Friday, June 8, 2012

A handy little thing, eh?



     From a brief appreciation of a humble necessity of modern life:

But if the paper clip can be a symbol for endless drudgery, it can also be twisted, pulled apart, and used as a tool. And in this capacity, many of the practices to which it is best suited are the opposite of the commercially productive, sanitary, and morally meaningless act of clipping together papers. Paper clips can be used to pick locks, clean under fingernails, and hack into phones. Straightened out, they are used by office workers to distract themselves from the monotony of their intended use.
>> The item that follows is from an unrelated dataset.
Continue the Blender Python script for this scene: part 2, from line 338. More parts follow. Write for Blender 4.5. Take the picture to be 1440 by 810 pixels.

Nearly every reader of Joshua Ferris’ novel of office life, Then We Came to the End, becomes part of his collective narrator as they read the sentence, “If a stray paper clip happened to be lying around we were likely to bend it out of shape,” and every white-collar underling must find familiar David Foster Wallace’s description of office life in The Pale King: “The way hard deskwork really goes is in jagged little fits and starts, brief intervals of concentration alternated with frequent trips to the men’s room, the drinking fountain, the vending machine, constant visits to the pencil sharpener, phone calls you suddenly feel are imperative to make, rapt intervals of seeing what kinds of shapes you can bend a paperclip into, &c.” The paper clip, which possesses inexpensiveness, interchangeability and consistency, has also been used as a symbol for the numerous: a Tennessee school collected 6 million paper clips to symbolize the Jews killed during the Holocaust, a project documented in a 2004 Miramax film. And its affordability can be a symbol of humble beginnings: In 2005, a Canadian named Kyle McDonald took a red paper clip and began a series of online trades that eventually netted him a house (not to mention a blog, a book, and a lot of public speaking gigs). A philosophical conceit called the “paperclip maximizer” is an artificial intelligence that, programmed by humans solely to manufacture as many paper clips as possible, eventually takes over the Earth and increasing portions of space in its quest for material, leaving trillions of paper clips with no one to use them.